O pedido ocorre em um contexto de crescimento expressivo do consumo de agrotóxicos no Brasil. Dados divulgados pelo Instituto Brasileiro do Meio Ambiente e dos Recursos Naturais Renováveis em dezembro mostram que o país registrou um novo recorde de vendas dessas substâncias em 2024. De acordo com o levantamento, foram comercializadas cerca de 908 mil toneladas de ingredientes ativos, um aumento de mais de 20% em relação ao ano anterior, impulsionado principalmente pelo avanço das importações.

O glifosato permaneceu como o ingrediente ativo mais vendido no território nacional, com quase 232 mil toneladas comercializadas, apesar de uma leve queda em relação a 2023. Na sequência aparece o mancozebe, que subiu no ranking após registrar crescimento significativo no volume vendido. O Ibama ressalta que os dados são fornecidos pelas próprias empresas detentoras dos registros e podem ser revisados caso sejam identificadas inconsistências.

Organizações da sociedade civil destacam ainda que boa parte dos agrotóxicos mais comercializados no Brasil é proibida na União Europeia. Entre os dez produtos líderes de vendas em 2024, seis não são autorizados naquele bloco, incluindo substâncias como mancozebe, acefato, clorotalonil, atrazina, glufosinato e s-metolacloro.

Dados do Sindicato Nacional da Indústria de Produtos para Defesa Vegetal também indicam crescimento do mercado. Em 2024, foram vendidas mais de 1,6 milhão de toneladas de produtos formulados, um aumento de 17% em relação ao ano anterior. Apesar da expansão do volume comercializado, o faturamento do setor permaneceu estável, em torno de 20 bilhões de dólares, enquanto as empresas deixaram de recolher bilhões em impostos no período recente.

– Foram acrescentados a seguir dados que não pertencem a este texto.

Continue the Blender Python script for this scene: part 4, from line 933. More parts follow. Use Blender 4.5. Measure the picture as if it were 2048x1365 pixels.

Paralelamente ao avanço no consumo, o Brasil também registrou recorde na liberação de novos agrotóxicos. Levantamento aponta que, entre fevereiro e o início de dezembro de 2025, foram autorizados 725 novos produtos para uso agrícola, superando o recorde anterior alcançado em 2024. Especialistas alertam que esse modelo de expansão do mercado, com forte apoio estatal, amplia os riscos à saúde da população e ao meio ambiente, com aumento da contaminação da água, dos alimentos e da exposição direta de trabalhadores e comunidades rurais.

Nesse contexto, organizações e especialistas defendem a adoção de políticas públicas voltadas à redução do uso de agrotóxicos no país, como a implementação efetiva do Programa Nacional de Redução de Agrotóxicos, lançado pelo governo federal em julho de 2025, como forma de enfrentar os impactos sanitários e ambientais associados ao atual modelo agrícola.